Getting a woman POTUS elected might help, even if she might turn out to be Michelle Bachmann or Sarah Palin. Neither of them appear to be Luddites.
The Heartland is more 'conservative' (old fashioned) than one might think it is so we might have to compromise our principles in gaining a female president/veep (politics are anachronistic yet we are stuck with it for the duration. It is called the Politics of Nostalgia; one reason for it is not difficult to comprehend: people are sentimental for a time in which they were younger).



Getting young women excited and involved with science and technology is easy - Just get them involved with a FIRST Robotics team - at the Lego League level in elementary and middle school, and the full Robotics Competition in high school.

There are thousands of examples of women who got excited by FIRST Robotics and ended up in engineering careers, and dozens of teams that are all girls. The Girl Scouts and 4H have even become involved in FIRST.

Getting a woman President won't do 1/2 as much as spending time mentoring young women and showing them that an engineering career path is both exciting and possible. And if we have to have that woman president be Bachmann or Palin, someone save us. Bachmann is a creation "science" advocate. Yet you say she's not a luddite?
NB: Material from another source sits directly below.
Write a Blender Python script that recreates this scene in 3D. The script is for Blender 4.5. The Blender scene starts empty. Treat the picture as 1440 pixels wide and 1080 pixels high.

Please.



"Getting a woman President won't do 1/2 as much"

Even if getting a woman president does 1/4, then so be it.



I have to ask the obvious, politically incorrect question:

Why?

Economists emphasize that society tends to benefit when people organically segregate and specialize in the roles which best suit them in current circumstances. It produces less optimal outcomes when we try to force people into roles against their inclinations, based on ideological considerations instead of an understanding of human nature. Even if some women have the goods to work in the STEM fields, a lot of them don't want to, and I respect that fact. You might as well make it a political goal to encourage more gays and lesbians to become heterosexual based your religious beliefs about human sexuality.



"Economists emphasize"

Place a group of economists in a room and what do you get:
disagreement.
Economics is no science.



I think the answer is the same regardless of what specifically we are trying to inspire women to do:

Empower them to do it. Equalize pay in those fields. Make it accessible. Make it socially acceptable.

But how? Maybe we merely need to promote the idea of women as bread winners, men as domestic partners. Then, perhaps, women would simply fill whatever niche were available, as men did before.

I don't know. In America, I think it's going to get darker before it get's lighter. I'd like to believe otherwise, but I don't think people here suffer enough yet to really get angry enough to demand change in any of our institutions. I wish it were otherwise.



"In America, I think it's going to get darker before it get's lighter."

Agreed.
To answer a previous comment by Lee, merely because Palin and Bachmann are old-fashioned, doesn't mean they are luddites; Creationism, as one might add, is just a tradition, a game in certain religionist red state areas. Palin and Bachmann have plenty of gadgets, they are not treehuggers living in the forest; they are not anti-tech. When it comes to DARPA they are not at all luddites. They are cornballs, not luddites.
I don't necessarily want to vote for them, however they are controlled by men, they have to go along to get along. What could they do about it at this time if they were inclined to do anything to begin with? Not much.